9.7.13

The Falling Rupee !


The rupee fell to a new low of 61.21, raising the spectre of high inflation and threatening to throw government finances into disarray. A jiittery Reserve Bank of India (RBI) sold dollars and cracked down on speculation to bring back the rupee to 60.62 at close—up from 60.26 on Friday.
The rupee has depreciated almost 13% against the dollar since May and is the worst performing currency in Asia.
In the short term, it will hurt all Indians as businesses, including those in electronics and automobiles, hike prices to make up for the cost of higher inputs.
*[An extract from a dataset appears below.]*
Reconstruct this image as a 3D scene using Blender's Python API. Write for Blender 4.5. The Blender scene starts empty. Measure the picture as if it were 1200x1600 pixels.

General prices will also rise if the government chooses to pass on the cost of higher oil imports to customers. Given the potential for inflation, expectations of a rate cut from the RBI have vanished.



NEGATIVE IMPACT
Chances of rate cut now almost zero
Fresh hike in fuel prices likely
Overall prices to rise as costs of all imports shoot up
Fiscal deficit could widen due to defence purchases and oil subsidy
Fears of India slipping into sub-investment grade rating
Foreign education, travel to cost more
Margins of companies dependent on imports will shrink

POSITIVE IMPACT
Exporters could briefly gain but many clients may renegotiate prices
India as an offshoring destination gets more attractive
Hope that demand for gold imports may taper off, easing pressure on burgeoning current account deficit

WHAT IS RBI DOING?
Crackdown on speculators/ may block speculative purchase of dollars
Talking to oil companies on dollar demand. May sell dollars directly
May ask markets regulator Sebi to curb trade in currency futures and options


WHY IS THE RUPEE ASIA’S WORST PERFORMING CURRENCY?
1 Twin impact of US recovery – withdrawal of stimulus funds coupled with global funds chasing US bonds where yields have risen
2 India’s high current account deficit
3 Foreign investments taking a beating due to policy uncertainty
Fears of Rupee slipping to 65+ by next year
The rupee’s rapid weakening resulted from fears that foreign investors would exit emerging markets and invest in the US, which is showing signs of a faster recovery.
With market expectations settling at 60 as the new normal there are fresh fears of the rupee slipping to 65 or more next year as reflected by trades in the forward markets. Bankers feel that the RBI will come up with further controls, such as restricting dollar purchases only for trade and directly selling dollars to oil companies.
Unlike the dollar’s surge in June the current rally is worrying the RBI as the US recovery has also triggered a rise in crude oil prices. Some feel that the government and the RBI need to ensure that the rupee does not slip further in order to stave off a rating downgrade. S&P has warned of a one-in-three chance of a downgrade.